One way to respond to the demonization of political opponents

I took a phone call from a reporter for a Madison media outlet a couple of weeks ago. He had recently returned to Madison after several years abroad and was shocked by the breakdown of community in Madison since he had left. Because of the developments in state government and the protests, deep fissures have arisen in Madison. Debate has given way to name-calling, and as he put it, everything seems black or white. I could do no more than concur with his assessment, having experienced myself that any attempt at nuance is often perceived as betrayal or attack.
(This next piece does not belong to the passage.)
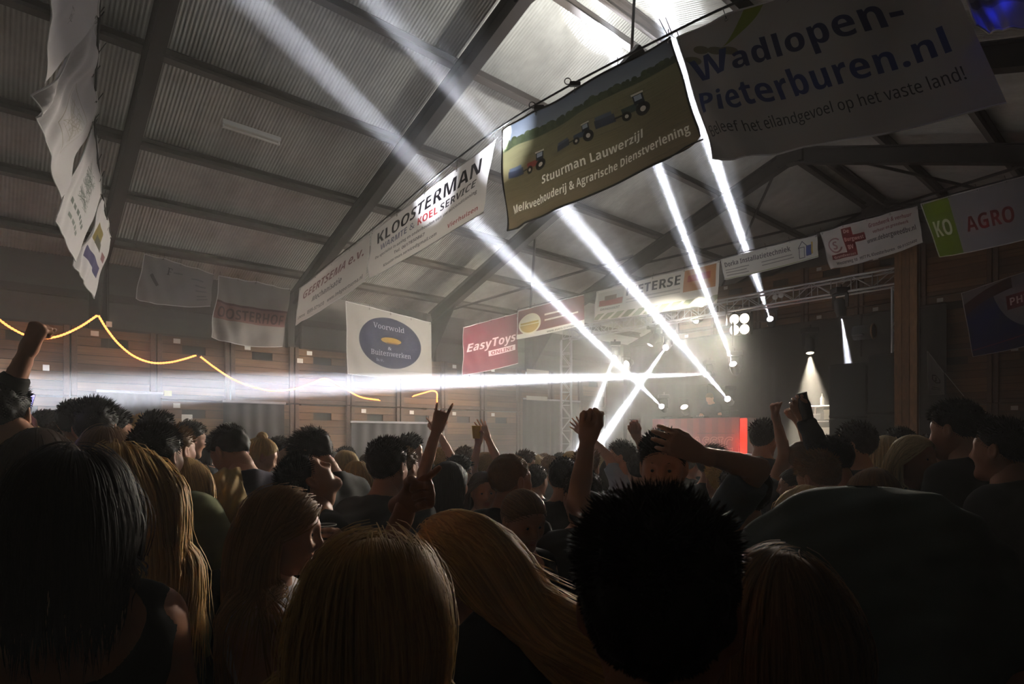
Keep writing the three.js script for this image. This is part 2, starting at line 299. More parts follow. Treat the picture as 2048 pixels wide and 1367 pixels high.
banner('olive farm contractor banner printed with tractors on a field, in the middle of the row', quadA(MID, [1003, 260], [1341, 74], [1407, 284], [1013, 461]), tStuur, { seed: 4, round: 0.09, hem: 0x1a1916, fold: 0.05, thru: 0.4, group: 'banners hung across the hall' });
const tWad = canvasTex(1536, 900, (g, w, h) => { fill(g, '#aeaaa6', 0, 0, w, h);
  g.fillStyle = '#7d8a26'; g.beginPath(); g.moveTo(300, 180); g.quadraticCurveTo(520, 130, 640, 0); g.lineTo(520, 0); g.quadraticCurveTo(420, 120, 300, 180); g.fill();
  g.fillStyle = '#6e6c52'; for (const [x, y] of [[60, 190], [150, 150], [250, 190], [330, 215]]) { g.beginPath(); g.ellipse(x, y, 62, 26, 0.4, 0, 7); g.fill(); }
  txt(g, 'W', 20, 340, 210, '#28376e', { align: 'left', width: 300 }); txt(g, 'adlopen-', 320, 350, 205, '#232b54', { align: 'left', width: 980 });
  txt(g, 'Pieterburen.nl', 20, 590, 205, '#28376e', { align: 'left', width: 1420 }); txt(g, 'Beleef het eilandgevoel op het vaste land!', 20, 740, 92, '#2b2a2e', { align: 'left', weight: 'normal', width: 1420 }); });
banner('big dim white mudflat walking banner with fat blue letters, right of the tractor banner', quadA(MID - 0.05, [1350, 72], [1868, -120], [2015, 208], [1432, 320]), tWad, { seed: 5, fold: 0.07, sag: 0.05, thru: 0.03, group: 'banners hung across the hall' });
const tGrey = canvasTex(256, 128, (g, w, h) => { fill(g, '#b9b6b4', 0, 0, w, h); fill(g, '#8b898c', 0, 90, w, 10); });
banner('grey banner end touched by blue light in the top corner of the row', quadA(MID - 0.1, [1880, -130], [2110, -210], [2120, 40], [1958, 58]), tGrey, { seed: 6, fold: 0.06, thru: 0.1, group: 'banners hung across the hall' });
// the row over the stage
const tEasy = canvasTex(512, 560, (g, w, h) => { fill(g, '#7a3044', 0, 0, w, h); txt(g, 'EasyToys', w / 2, 300, 130, '#f0dbe2', { skew: 0.15, width: 470 }); g.fillStyle = '#f0dbe2'; g.fillRect(230, 340, 260, 62); txt(g, 'ONLINE', 360, 390, 50, '#a02c4a', { width: 220 }); });
banner('dim crimson web shop banner in the far corner beside the stage', quadB(12.35, [927, 655], [1034, 626], [1036, 726], [925, 750]), tEasy, { seed: 7, group: 'banners over the stage front' });
const tRed = canvasTex(800, 380, (g, w, h) => { fill(g, '#6d2a26', 0, 0, w, h); fill(g, '#e0dcd2', 0, 318, w, 62); g.fillStyle = '#e5dfc8'; g.beginPath(); g.arc(150, 205, 135, 0, 7); g.fill(); g.fillStyle = '#b8992f'; g.beginPath(); g.arc(150, 205, 115, 0.1, 3.05); g.fill(); fill(g, '#b8992f', 40, 180, 220, 26); fill(g, '#e3d9cf', 330, 120, 260, 22); fill(g, '#e3d9cf', 330, 190, 400, 22); txt(g, 'www.evers-transport.nl', 560, 368, 40, '#3a3430', { width: 400 }); });
banner('dark red banner with a round yellow emblem at the left end of the stage row', [onA(1036, 622, 10.3), onA(1168, 589, 11.2), onA(1169, 648, 11.2), onA(1034, 678, 10.3)], tRed, { seed: 8, group: 'banners over the stage front' });
const tPiet = canvasTex(1400, 480, (g, w, h) => { fill(g, '#e8e6e0', 0, 0, w, h); fill(g, '#cfcdc6', 30, 40, 330, 230); fill(g, '#a2523a', 50, 170, 300, 90); fill(g, '#77553f', 120, 110, 150, 70); fill(g, '#b98355', 1050, 20, 320, 260); fill(g, '#a04334', 1090, 90, 230, 80); txt(g, 'PIETERSE', 380, 170, 165, '#3a3c3e', { align: 'left', width: 640 }); fill(g, '#bdbcb8', 400, 215, 620, 16); fill(g, '#bdbcb8', 400, 260, 620, 12);
  txt(g, 'GRONDVERZET', 200, 330, 50, '#4a4a48', { width: 260 }); fill(g, '#9aa38a', 0, 380, w, 100); g.fillStyle = '#eceae2'; for (let x = -80; x < w; x += 130) { g.beginPath(); g.moveTo(x + 90, 380); g.lineTo(x + 130, 380); g.lineTo(x + 40, 480); g.lineTo(x, 480); g.fill(); } });
banner('white earthmover banner with striped lower edge, washed out by the glare', quadA(FRONT, [1194, 583], [1440, 521], [1434, 606], [1187, 641]), tPiet, { seed: 9, group: 'banners over the stage front' });
const tDor = canvasTex(1200, 270, (g, w, h) => { fill(g, '#e6e5df', 0, 0, w, h); fill(g, '#8d9a55', 0, h - 12, w, 12); txt(g, 'Dorka Installatietechniek', 30, 110, 84, '#3c3a3e', { align: 'left', width: 860 }); for (const [x, y, l] of [[40, 150, 320], [40, 185, 280], [40, 220, 300], [520, 150, 380], [520, 190, 400]]) fill(g, '#8d8b8a', x, y, l, 10);
  g.strokeStyle = '#4b4d52'; g.lineWidth = 8; g.strokeRect(985, 100, 60, 130); g.beginPath(); g.moveTo(975, 105); g.lineTo(1030, 30); g.lineTo(1085, 105); g.stroke(); fill(g, '#3d4a8a', 1065, 90, 60, 130); fill(g, '#c7a63a', 1125, 60, 18, 150); });
banner('narrow white fitters banner with a small house logo at its end, over the stage', quadA(FRONT - 0.02, [1441, 519], [1634, 470], [1637, 513], [1450, 559]), tDor, { seed: 10, group: 'banners over the stage front' });
const tDeB = canvasTex(1200, 440, (g, w, h) => { fill(g, '#ece8e6', 0, 0, w, h); g.strokeStyle = '#b98a90'; g.lineWidth = 18; g.beginPath(); g.arc(150, 190, 80, 0.4, 5.6); g.stroke(); txt(g, 'S', 150, 240, 130, '#b98a90'); fill(g, '#7c1f22', 270, 30, 130, 270); fill(g, '#7c1f22', 270, 120, 270, 80); fill(g, '#7c1f22', 60, 290, 340, 56); txt(g, 'De', 330, 90, 60, '#e6d6d4'); txt(g, 'Burgwest', 400, 178, 56, '#e6d6d4', { width: 240 }); txt(g, 'BV', 330, 262, 62, '#e6d6d4'); txt(g, 'Grondverzet', 230, 334, 40, '#e6d6d4', { width: 300 });
  txt(g, 'Grondwerk & verhuur', 860, 90, 62, '#8c3a44', { skew: 0.2, width: 520 }); txt(g, 'verhuur en grondwerk', 860, 160, 50, '#8c3a44', { width: 440 }); txt(g, 'www.deborgweedbv.nl', 850, 260, 76, '#2f2a2e', { width: 600 }); txt(g, 'Westerweg 10   9977 PL Kloosterburen   06-51323400', 620, 410, 46, '#4a4448', { width: 1040 }); });
banner('white banner with a dark red stepped logo and a web address, over the loudspeakers', quadA(FRONT - 0.05, [1641, 465], [1834, 412], [1846, 484], [1662, 537]), tDeB, { seed: 11, fold: 0.05, sag: 0.06, group: 'banners over the stage front' });
const tAgro = canvasTex(1100, 480, (g, w, h) => { fill(g, '#98949a', 0, 0, w, h); fill(g, '#74872a', 0, 0, 270, h); g.save(); g.translate(135, 250); g.rotate(0); txt(g, 'KO', 0, 60, 190, '#e9ecd9', { width: 200 }); g.restore(); txt(g, 'AGRO', 610, 320, 170, '#7a1d1f', { width: 480 }); });
banner('pale banner with lime green end panel and dark red capitals, rightmost over the stage', quadA(FRONT - 0.1, [1842, 408], [2080, 344], [2090, 468], [1880, 514]), tAgro, { seed: 12, thru: 0.12, group: 'banners over the stage front' });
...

For this, both sides share responsibility. The effects on our civic life will be felt for a very long time and our community may never be the same. But in the midst of this polarized and polarizing situation, there are signs of an alternative.

During the height of the protest, talk show hosts and others were quick to spew forth epithets. When one radio personality called police and firefighters who were protesting, “lousy, rotten people,” who used violence and intimidation, Lt. Laura Laurenzi of the Madison Fire Department challenged her to provide video proof of such behavior, or to make a substantial donation to a local charity. No proof was forthcoming.

Lt. Laurenzi wanted to make something good out of this, so she challenged members of Firefighters Local 311 to make a donation and promised that she would match their generosity. The firefighters donated $1000 to Porchlight. In return, Lt. Laurenzi wrote a check for $1000 to Grace’s Food Pantry. Her donation will help purchase food and other supplies for people suffering during these difficult economic times.

Lt. Laurenzi did something quite interesting. She demanded that her opponent examine the language she used; she attempted to open up a conversation with her opponent, and she demanded that she be treated as a human being. That her opponent didn’t respond is not suprising. What is surprising is that Lt. Laurenzi made something good out of a dehumanizing situation.

As the dust has settled on the budget, and the protests have diminished, we are left in a community and in a state that seems to be at war with itself. The hard work of reconciliation lies ahead. I wonder who will take the lead.

2 thoughts on “One way to respond to the demonization of political opponents

  1. I’m also concerned about the backlash against teachers. In the WSJ today it mentioned the cuts to state aid to public schools. And then I go online and foolishly read the comments that people leave. The comments are so mean; calling teachers lazy, freeloaders, over paid. It honestly breaks my heart that people truly believe that teachers and other public servants are to blame for the economy and that they don’t deserve a living wage for being college-educated and providing a service to society that most people would never do because (gasp!) it doesn’t pay enough.

    • You are absolutely right about this. Comment threads too often become places where people can vent their anger anonymously with no repercussions.